Commentary by James S. Russell

Feb. 29 (Bloomberg) -- The news that Thomas Krens will depart as director of the Solomon R. Guggenheim Foundation was as startling as it was sudden. Now that his numerous critics have gotten their way, what will become of the Guggenheim?

Krens has been a lightening rod for much of his 20-year tenure. He attracted criticism for overly commercial shows and ``franchising'' the Guggenheim ``brand'' in elaborate branches planned worldwide that have largely failed to materialize.

The board may feel he didn't tend the New York garden well enough -- raising too little cash and adding too little to the core collection -- while crusading for a Frank Gehry-designed cultureplex halfway around the world. His expansive and controversial vision for the museum will be hard to undo, though, assuming the board wants to.

His departure, of course, coincides with the ascendancy of his world view. He not only conjured up the proposed Abu Dhabi Guggenheim (a project he'll continue to run for the foundation), he persuaded Emirates authorities to make culture the centerpiece of its location, the $27 billion Saadiyat Island development.

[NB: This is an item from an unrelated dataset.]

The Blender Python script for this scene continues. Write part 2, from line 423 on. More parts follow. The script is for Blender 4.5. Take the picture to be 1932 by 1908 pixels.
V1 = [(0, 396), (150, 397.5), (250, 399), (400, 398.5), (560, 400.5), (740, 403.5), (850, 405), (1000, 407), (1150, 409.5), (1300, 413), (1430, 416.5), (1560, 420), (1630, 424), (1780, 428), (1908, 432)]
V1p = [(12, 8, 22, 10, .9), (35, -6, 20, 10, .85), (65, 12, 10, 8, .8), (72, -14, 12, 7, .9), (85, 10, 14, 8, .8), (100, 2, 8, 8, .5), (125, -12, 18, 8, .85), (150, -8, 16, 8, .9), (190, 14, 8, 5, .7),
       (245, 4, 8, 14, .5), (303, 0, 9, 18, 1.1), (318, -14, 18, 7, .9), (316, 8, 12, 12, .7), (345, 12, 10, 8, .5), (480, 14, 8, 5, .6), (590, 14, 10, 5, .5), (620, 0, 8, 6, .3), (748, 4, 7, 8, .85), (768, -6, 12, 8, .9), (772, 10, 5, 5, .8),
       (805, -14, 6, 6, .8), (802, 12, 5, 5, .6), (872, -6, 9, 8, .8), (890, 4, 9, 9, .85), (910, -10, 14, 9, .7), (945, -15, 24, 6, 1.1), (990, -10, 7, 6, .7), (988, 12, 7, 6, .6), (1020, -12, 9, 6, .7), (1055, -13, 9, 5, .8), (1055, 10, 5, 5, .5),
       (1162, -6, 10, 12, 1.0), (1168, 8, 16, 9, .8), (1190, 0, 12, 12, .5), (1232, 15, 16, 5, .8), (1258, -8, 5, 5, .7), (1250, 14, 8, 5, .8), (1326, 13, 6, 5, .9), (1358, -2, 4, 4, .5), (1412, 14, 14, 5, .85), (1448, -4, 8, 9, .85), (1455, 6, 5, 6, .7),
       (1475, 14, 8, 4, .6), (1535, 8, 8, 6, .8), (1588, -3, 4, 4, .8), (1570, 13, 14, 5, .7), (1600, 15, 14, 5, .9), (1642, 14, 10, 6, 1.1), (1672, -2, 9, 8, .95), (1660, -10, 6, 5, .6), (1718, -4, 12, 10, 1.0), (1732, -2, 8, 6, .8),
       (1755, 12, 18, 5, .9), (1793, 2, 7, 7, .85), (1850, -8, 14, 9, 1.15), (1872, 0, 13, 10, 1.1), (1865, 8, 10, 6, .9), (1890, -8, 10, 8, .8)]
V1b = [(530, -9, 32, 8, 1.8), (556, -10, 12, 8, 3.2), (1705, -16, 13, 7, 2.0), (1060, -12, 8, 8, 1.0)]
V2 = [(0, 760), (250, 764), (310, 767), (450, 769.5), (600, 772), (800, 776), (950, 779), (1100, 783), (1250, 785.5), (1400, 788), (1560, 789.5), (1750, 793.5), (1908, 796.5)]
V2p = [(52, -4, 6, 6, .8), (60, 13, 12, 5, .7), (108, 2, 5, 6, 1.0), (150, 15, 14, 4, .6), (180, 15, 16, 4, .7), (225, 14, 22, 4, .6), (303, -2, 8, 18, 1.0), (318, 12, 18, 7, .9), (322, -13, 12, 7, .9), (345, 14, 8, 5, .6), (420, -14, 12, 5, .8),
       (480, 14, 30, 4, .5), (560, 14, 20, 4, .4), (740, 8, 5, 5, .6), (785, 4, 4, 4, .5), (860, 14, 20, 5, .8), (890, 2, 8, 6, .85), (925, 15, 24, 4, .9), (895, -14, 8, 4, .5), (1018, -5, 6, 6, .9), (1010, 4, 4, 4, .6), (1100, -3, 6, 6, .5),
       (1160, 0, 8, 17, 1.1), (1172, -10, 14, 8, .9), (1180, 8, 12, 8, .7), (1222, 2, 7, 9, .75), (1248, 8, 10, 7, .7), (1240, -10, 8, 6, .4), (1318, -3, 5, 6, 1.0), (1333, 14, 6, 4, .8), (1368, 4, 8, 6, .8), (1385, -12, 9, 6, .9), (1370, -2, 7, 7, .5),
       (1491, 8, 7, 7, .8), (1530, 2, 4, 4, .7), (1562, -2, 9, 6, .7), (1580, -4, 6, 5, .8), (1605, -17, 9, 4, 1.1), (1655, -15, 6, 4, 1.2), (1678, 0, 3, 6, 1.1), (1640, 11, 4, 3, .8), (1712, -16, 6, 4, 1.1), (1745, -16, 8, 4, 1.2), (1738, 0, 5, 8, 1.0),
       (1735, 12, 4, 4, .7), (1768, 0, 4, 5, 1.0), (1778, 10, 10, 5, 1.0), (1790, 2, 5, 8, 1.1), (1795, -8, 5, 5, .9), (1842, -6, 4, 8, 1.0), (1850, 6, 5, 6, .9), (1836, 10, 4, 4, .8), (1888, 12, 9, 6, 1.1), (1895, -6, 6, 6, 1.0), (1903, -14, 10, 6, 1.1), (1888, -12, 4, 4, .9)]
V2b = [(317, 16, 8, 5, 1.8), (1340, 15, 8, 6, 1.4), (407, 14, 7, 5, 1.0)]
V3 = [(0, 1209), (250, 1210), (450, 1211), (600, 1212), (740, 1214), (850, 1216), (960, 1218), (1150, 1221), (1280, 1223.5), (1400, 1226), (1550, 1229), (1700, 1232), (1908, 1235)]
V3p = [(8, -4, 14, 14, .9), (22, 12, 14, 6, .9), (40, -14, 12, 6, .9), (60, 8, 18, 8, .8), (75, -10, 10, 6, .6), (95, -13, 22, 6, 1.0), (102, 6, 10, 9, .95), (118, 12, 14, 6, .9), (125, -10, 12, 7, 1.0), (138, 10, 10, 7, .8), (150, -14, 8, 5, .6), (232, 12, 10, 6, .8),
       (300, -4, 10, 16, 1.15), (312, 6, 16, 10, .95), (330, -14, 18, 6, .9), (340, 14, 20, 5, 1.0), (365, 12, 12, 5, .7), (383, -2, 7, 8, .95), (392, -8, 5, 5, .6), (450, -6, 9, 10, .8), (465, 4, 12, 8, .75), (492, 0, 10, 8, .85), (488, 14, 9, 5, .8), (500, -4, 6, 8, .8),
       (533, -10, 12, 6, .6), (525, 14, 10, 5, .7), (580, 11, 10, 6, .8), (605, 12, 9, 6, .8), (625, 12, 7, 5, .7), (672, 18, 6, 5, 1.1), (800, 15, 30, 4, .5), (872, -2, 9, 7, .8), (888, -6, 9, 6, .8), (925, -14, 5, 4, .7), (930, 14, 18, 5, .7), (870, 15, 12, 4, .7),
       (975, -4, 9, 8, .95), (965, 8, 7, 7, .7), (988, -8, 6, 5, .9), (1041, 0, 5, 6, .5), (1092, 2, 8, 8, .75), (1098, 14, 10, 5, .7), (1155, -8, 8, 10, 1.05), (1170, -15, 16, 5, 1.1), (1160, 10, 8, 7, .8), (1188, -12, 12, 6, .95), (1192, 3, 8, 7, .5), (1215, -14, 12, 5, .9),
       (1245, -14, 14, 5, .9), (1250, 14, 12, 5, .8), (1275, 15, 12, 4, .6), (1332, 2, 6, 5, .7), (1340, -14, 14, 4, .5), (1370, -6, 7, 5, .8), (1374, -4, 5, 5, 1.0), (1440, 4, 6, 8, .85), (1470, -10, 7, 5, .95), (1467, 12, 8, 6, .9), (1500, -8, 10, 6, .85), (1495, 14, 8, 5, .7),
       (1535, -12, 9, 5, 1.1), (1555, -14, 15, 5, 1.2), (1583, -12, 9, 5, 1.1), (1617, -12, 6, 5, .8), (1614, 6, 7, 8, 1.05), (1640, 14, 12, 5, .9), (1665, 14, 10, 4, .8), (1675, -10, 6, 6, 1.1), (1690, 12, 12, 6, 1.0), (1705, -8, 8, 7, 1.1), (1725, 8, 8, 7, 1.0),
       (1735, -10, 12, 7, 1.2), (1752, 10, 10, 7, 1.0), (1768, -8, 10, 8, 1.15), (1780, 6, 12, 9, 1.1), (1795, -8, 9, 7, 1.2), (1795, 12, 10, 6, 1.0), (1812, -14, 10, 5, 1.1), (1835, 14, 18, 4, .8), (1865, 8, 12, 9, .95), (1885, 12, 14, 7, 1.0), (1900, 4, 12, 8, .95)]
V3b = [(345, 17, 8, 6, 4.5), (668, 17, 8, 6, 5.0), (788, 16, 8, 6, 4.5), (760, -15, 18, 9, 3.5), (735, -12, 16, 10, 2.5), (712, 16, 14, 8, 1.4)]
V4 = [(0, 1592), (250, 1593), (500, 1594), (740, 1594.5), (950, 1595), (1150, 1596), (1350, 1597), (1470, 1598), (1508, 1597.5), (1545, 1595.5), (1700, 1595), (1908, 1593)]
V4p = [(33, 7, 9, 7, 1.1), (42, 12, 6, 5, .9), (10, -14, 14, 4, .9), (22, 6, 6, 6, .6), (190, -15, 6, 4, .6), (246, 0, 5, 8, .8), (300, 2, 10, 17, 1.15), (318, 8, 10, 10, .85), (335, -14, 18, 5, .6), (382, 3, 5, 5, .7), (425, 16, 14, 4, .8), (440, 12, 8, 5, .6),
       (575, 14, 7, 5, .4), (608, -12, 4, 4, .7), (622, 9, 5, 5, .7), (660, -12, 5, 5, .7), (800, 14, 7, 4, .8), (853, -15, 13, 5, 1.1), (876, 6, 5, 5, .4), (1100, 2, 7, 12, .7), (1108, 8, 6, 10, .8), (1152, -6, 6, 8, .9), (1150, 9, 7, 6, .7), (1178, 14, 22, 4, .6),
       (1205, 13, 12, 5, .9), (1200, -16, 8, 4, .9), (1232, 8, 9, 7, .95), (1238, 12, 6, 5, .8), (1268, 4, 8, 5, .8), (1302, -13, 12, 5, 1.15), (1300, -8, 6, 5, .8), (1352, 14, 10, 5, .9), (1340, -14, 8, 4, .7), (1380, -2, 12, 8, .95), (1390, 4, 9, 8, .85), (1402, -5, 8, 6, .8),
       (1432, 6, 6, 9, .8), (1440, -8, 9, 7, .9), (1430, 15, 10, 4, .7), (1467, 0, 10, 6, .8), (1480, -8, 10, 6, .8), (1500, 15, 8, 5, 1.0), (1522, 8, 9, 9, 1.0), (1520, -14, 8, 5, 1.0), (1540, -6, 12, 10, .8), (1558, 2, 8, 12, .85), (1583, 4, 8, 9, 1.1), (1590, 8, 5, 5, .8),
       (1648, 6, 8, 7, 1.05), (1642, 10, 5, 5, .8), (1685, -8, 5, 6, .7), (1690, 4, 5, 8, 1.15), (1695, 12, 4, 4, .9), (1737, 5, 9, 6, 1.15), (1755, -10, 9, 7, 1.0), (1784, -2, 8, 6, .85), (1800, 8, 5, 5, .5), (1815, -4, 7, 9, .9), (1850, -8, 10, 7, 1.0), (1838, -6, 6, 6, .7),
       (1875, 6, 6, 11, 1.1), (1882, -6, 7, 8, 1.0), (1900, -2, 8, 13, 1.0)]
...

The Guggenheim -- along with the Louvre, a performing-arts complex, a maritime museum and the Sheikh Zayed National Museum, all designed by celebrity architects -- will dominate the development's skyline. Smaller pavilions for temporary art exhibitions will line its chief boulevard.

Bigger and Bigger

These enormous museums set some critics' teeth grinding. (The Guggenheim in Abu Dhabi, at 320,000 square feet, or 30,000 square meters, will be a third larger than the hefty branch in Bilbao, Spain). It's showmanship and spectacle, not art, they say. Krens has never apologized for wanting to astonish visitors.

Indeed, the great size of these institutions accommodates a hunger for art in the most rapidly developing parts of the world. (In China, they're building museums before they have collections.) Consider how big Art Basel and other fairs have become, thick with newly wealthy Russians and Indians.

Krens identified a desire for spectacle among artists, not just architects. It has always been a big factor in art, though banished for decades by the modernist era's early austerity. Now it has returned as a defining character of contemporary art.

Krens made the entrance plaza of the Guggenheim Bilbao available for Jeff Koons's crowd-pleasing, flower-bedecked giant ``Puppy,'' yet other museums have done so too. The ultra- tasteful new Broad wing of the Los Angeles County Museum of Art allocated its largest space for a single artist to -- Koons.

Expanded Possibilities

Did Krens invent Cai Guo-Qiang, whose somersaulting sedans dangle today in the New York Guggenheim's spiral? No, the art market and public appetite did. Yet by understanding what was possible in the Frank Lloyd Wright building, Krens made Cai and others possible.

Before Krens, the New York building was regarded as a curatorial black hole. He and savvy curators have shown that a wide variety of works not only can be displayed well in the space, they can thrive.

``Artists get tired of interacting with same old white cubes,'' observed Gehry, architect of Bilbao and Abu Dhabi, in a recent conversation. For artists, sculptural architectural spaces, he noted, ``are a new kind of provocation. They allow you to change your language and move you somewhere else.''

Krens recognized early that art needn't be confined to antiseptic rooms that mount every piece in lonely, worship- inducing splendor. Encouraging art to engage with architecture, and vice versa, is another way of saying art and artists can engage with visitors. Symphony orchestras would love to have the audiences that museums enjoy these days.

Krens's view is not for everyone. Yet, at its best, it's amazing how alive his approach to art can be. Returning to the sleepy pre-Krens past is not an option for the Guggenheim. His high-wire act will be an extremely hard one to follow.

(James S. Russell is Bloomberg's U.S. architecture critic. The opinions expressed are his own.)